Si spiega così l’arroccamento del premier-segretario. Il circondarsi di un pugno di fedelissimi: la guardia pretoriana. E la sua battaglia contro tutti: contro la “ditta”, contro Grillo, contro Salvini e la Meloni. E il suo rapporto ambiguo con Silvio Berlusconi. Non a caso non inserito nel ritratto dell'”accozzaglia”, nel volantone fatto pervenire a casa di ciascun elettore. Mentre Verdini, con il suo piccolo gruppo al Senato, era il solo se non l’unico a garantire la maggioranza parlamentare, nei momenti più difficili. Questi nodi vanno ora sciolti. E’ necessario che all’interno del Pd nasca una maggioranza vera, fondata su una linea in grado di decidere quale politica delle alleanze perseguire. Si vuole insistere con Ncd? Va bene, ma non basta. Si vuole allargare verso il centro? Va bene. Ma bisogna deciderlo in modo trasparente, rinunciando a quella politica dei “due forni”, che porta solo a galleggiare. Se non al progressivo disfacimento degli equilibri finanziari del Paese.

Ma anche il centro destra deve decidere. Chi parla di elezioni immediate sottovaluta ancora una volta la crisi, non solo economica, ma politica dell’Italia. Le manipolazioni della legge elettorale, nel nome della “governabilità”, hanno mostrato tutto il loro limite. L’alta partecipazione popolare al referendum costituzionale dimostra che è finito il tempo della “delega in bianco”. Non basta più la figura carismatica di un leader: presunto o reale che sia. Occorre individuare una classe dirigente che sia all’altezza dei problemi del Paese. Che sappia rappresentare la complessità della situazione italiana. E solo dopo giungere all’indispensabile sintesi programmatica. E’ tempo quindi che alcune ambiguità siano sciolte. Chi vuole uscire dall’euro si faccia avanti. Lo stesso coraggio lo abbia chi ritiene questa strada impercorribile. Con l’Europa si abbia un rapporto duro, ma sereno. Vogliamo un Paese che cresca, non un Paese sovvenzionato dalla pelosa benevolenza altrui. E per ottenere questo risultato dobbiamo essere disposti a fare le cose che sono necessarie.
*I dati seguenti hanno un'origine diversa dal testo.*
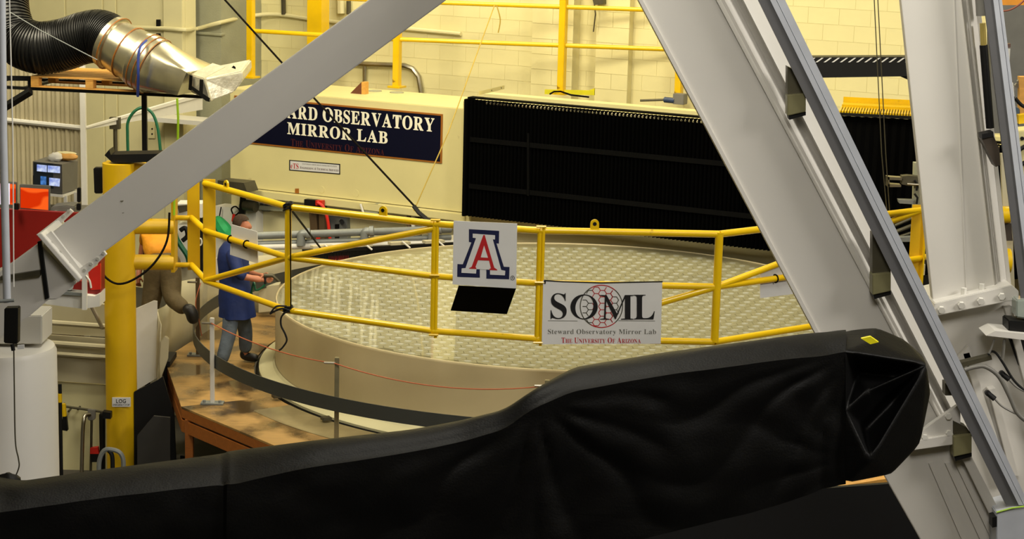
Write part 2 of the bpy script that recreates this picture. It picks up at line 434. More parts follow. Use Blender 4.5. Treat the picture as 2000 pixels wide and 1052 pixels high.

Questi sono, quindi, i temi posti sul tappeto. Implicano una scomposizione e una ricomposizione degli equilibri politici. Consapevoli del fatto che questo referendum non è stato vinto da nessuno. Ha fatto solo emergere un groviglio di problemi e un malessere profondo con cui fare i conti. E’ stato quel “momento della verità” per troppo tempo occultato dietro vacue parole d’ordine. Fughe in avanti – come sul tema degli immigrati – e inefficienze gestionali. Per non dire di peggio. Piccole furbizie che, alla fine, ci hanno lasciato con il cerino in mano. Mentre gli altri partner europei, a torto o ragione, chiudevano le frontiere. Certo non era semplice gestire una fase così complessa. Al di là del Tevere, Papa Francesco esercita il suo alto magistero. Le sue invocazioni all’umana solidarietà sono struggenti. Ma lo Stato italiano non può perdere la sua laicità. Non possiamo accogliere tutti. E’ necessario che quel grande afflato religioso abbia una dimensione ben più vasta. Che riguardi l’intera comunità internazionale: a partire dalle sedi – l’Onu – in cui problemi di questa dimensione possono essere affrontati.

Ecco allora i compiti per l’immediato. Ne trascuriamo volutamente quelli più contingenti. La loro dimensione è tale da impedire qualsiasi scorciatoia. La speranza è che le attuali forze politiche ne siano consapevoli e si regolino di conseguenza.